Big Eye Louis Nelson Day
Big Eye Louis Nelson Day
“Big Eye” Louis Nelson Delisle (28 January 1885 – 20 August 1949) was an early twentieth-century Dixieland jazz clarinetist in New Orleans, Louisiana. He also played string bass, banjo, and accordion professionally on occasion.
Nelson Delisle was born into a family who were Creoles of Color. He spent most of his life in New Orleans, Louisiana.
He studied clarinet with the elder Lorenzo Tio.
By the age of 15, Delisle was working professionally in the music venues of Storyville, an area of brothels and clubs.
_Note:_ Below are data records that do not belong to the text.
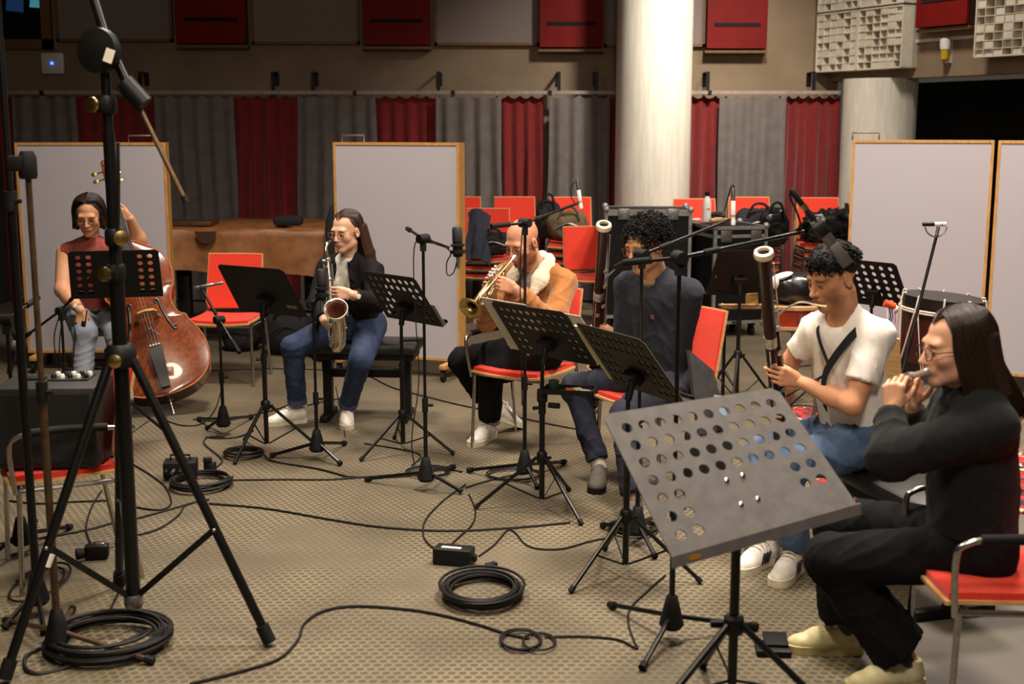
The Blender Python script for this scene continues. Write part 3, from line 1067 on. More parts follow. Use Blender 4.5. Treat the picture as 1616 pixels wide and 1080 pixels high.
# -- stand behind the amplifier chair with a dangling dynamic microphone
t4, P4 = mic_stand((33, 835), [(112, 832), (2, 878), (70, 790)], 505, 'low microphone stand behind the amplifier on the red chair', boom=(A(26, 540, 5.3), A(60, 470, 5.5)), hubz=.11)
mm = thing('dynamic_microphone', 'black dynamic microphone hanging above the amplifier at left', 'microphone', A(18, 560, 5.25))
obj('handle', MB().lathe([(.011, 0), (.017, .09), (.019, .10)], A(15, 590, 5.25), A(20, 555, 5.25) - A(15, 590, 5.25), 12), M_BLACK, mm)
obj('grille', MB().ell(A(21, 548, 5.25), (.026, .026, .03)), mat('mic_grille', (44, 42, 42)), mm)
# -- boom stand before the bass player (boom rising to the right)
t5, P5 = mic_stand((103, 690), [(60, 700), (130, 715), (150, 680)], A(103, 490, 7.3).z, 'black boom microphone stand between the acoustic screen and the bass player', boom=(A(176, 405, 7.15), A(28, 540, 7.4)), base=Vector((A(103, 600, 7.3).x, 7.3, 0)))
for k, (dx, dy) in enumerate(((-18, 8), (-10, 20), (14, 6))):
    cable([A(104 + dx * .3, 485, 7.25), A(104 + dx, 520 + dy, 7.22), A(104 + dx * .8, 570, 7.22), A(108 + dx * .2, 625, 7.24)], ('left', 'middle', 'right')[k] + ' loop of thin cable hanging from the boom stand beside the bass player', .0035, group='hanging cables')
# -- small condenser stand beside the bass
t6, P6 = mic_stand((352, 655), [(306, 658), (341, 680), (402, 656)], 505, 'black microphone stand beside the double bass before the red chair', boom=(A(318, 456, 7.45), A(378, 557, 7.15)), mid=.4)
pencil_mic(A(305, 455, 7.45), A(338, 449, 7.45), 'small grey pencil microphone pointing at the double bass', r=.010, m=M_STEEL)
# -- saxophone microphone
t7, P7 = mic_stand((500, 693), [(427, 720), (538, 733), (545, 700)], 478, 'black microphone stand in front of the saxophone player', mid=.30)
large_mic(P7 + Vector((.05, -.02, .10)), (0, 0, 1), 'black large condenser microphone in front of the saxophone', r=.024)
tag(obj('microphone_clip', MB().tube([P7 - Vector((0, 0, .02)), P7 + Vector((.03, -.01, .03)), P7 + Vector((.05, -.02, .03))], .009, 8).ell(P7, .018), M_RUBBER), 'small black swivel clip under the saxophone microphone', 'clip')
# -- large condenser right of the saxophone player
t8, P8 = mic_stand((672, 738), [(577, 757), (729, 777), (722, 733)], 377, 'tall boom microphone stand in front of the middle acoustic screen', boom=(A(708, 391, 6.55), A(643, 361, 6.75)), mid=.28)
large_mic(A(722, 382, 6.5), (-.03, 0, 1), 'black large condenser microphone hanging before the middle acoustic screen', h=.155, r=.026)
cable([A(722, 408, 6.5), A(716, 430, 6.5), A(706, 434, 6.5), A(705, 415, 6.52), A(711, 398, 6.53), A(690, 385, 6.6), A(655, 385, 6.65), A(656, 500, 6.67), A(661, 600, 6.66), A(650, 690, 6.62), F(655, 735), F(670, 748), F(690, 752)], 'microphone cable looping down the tall boom stand at the screen', .0035, group='hanging cables')
# -- trumpet microphone
t9, P9 = mic_stand((828, 726), [(738, 743), (893, 729), (848, 770)], 352, 'tall boom microphone stand in front of the trumpet player', boom=(A(912, 321, 6.75), A(775, 357, 6.2)), mid=.33)
pencil_mic(A(917, 330, 6.75), A(913, 299, 6.75), 'white pencil microphone at the end of the trumpet boom', r=.0105)
cable([A(913, 294, 6.75), A(907, 288, 6.75), A(901, 297, 6.75), A(902, 312, 6.75), A(908, 322, 6.75)], 'thin cable curling from the white trumpet microphone', .003, group='hanging cables')
cable([A(825, 355, 6.5), A(821, 420, 6.5), A(822, 520, 6.5), A(824, 640, 6.5)], 'cable running down beside the trumpet microphone stand', .0035, group='hanging cables')
# -- bassoon microphone (first) with its boom to the upper right
t10, P10 = mic_stand((1006, 818), [(1034, 880), (950, 830), (1060, 800)], 402, 'boom microphone stand in front of the man in navy sweater', boom=(A(1152, 347, 5.9), A(972, 422, 5.5)), mid=.33)
pencil_mic(A(1157, 356, 5.9), A(1157, 316, 5.9), 'white pencil microphone standing against the grey curtain', r=.0105)
cable([A(1157, 312, 5.9), A(1158, 294, 5.9), A(1153, 297, 5.9), A(1144, 330, 5.9), A(1140, 342, 5.88)], 'black cable arching over the white microphone by the curtain', .0035, group='hanging cables')
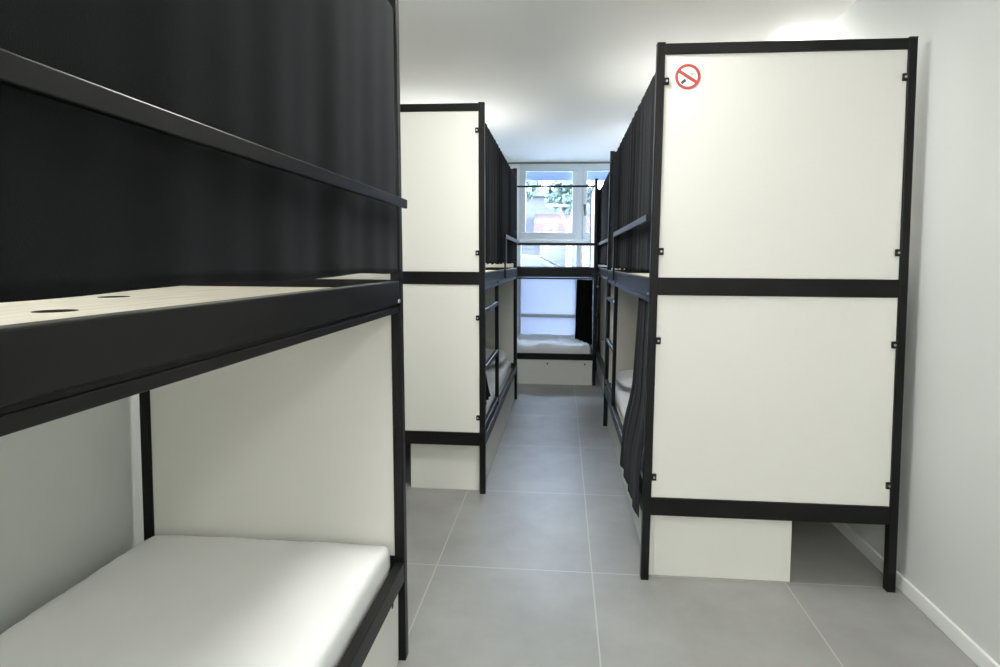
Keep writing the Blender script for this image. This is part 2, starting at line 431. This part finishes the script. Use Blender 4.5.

He developed an early style of hot playing in the earliest days of jazz, and was an important influence on such later New Orleans jazz clarinetists as Johnny Dodds and Jimmie Noone.
In his early career “Big Eye” often played a C clarinet, as opposed to the more common B♭; the C was also used by other New Orleans clarinetists of the era, such as Alcide Nunez.
In 1917, Delisle joined the reconstituted Original Creole Orchestra that included Freddie Keppard and Bill Johnson. The band had disbanded in Boston in the spring of that year but was reassembled in New York City in the fall of the same year. Big Eye replaced clarinetist George Baquet, who had toured with the group in vaudeville. After a short while, Big Eye was replaced by Jimmie Noone. Big Eye was the regular clarinetist with the Jones & Collins Astoria Hot Eight but did not play on their 1929 recording sessions.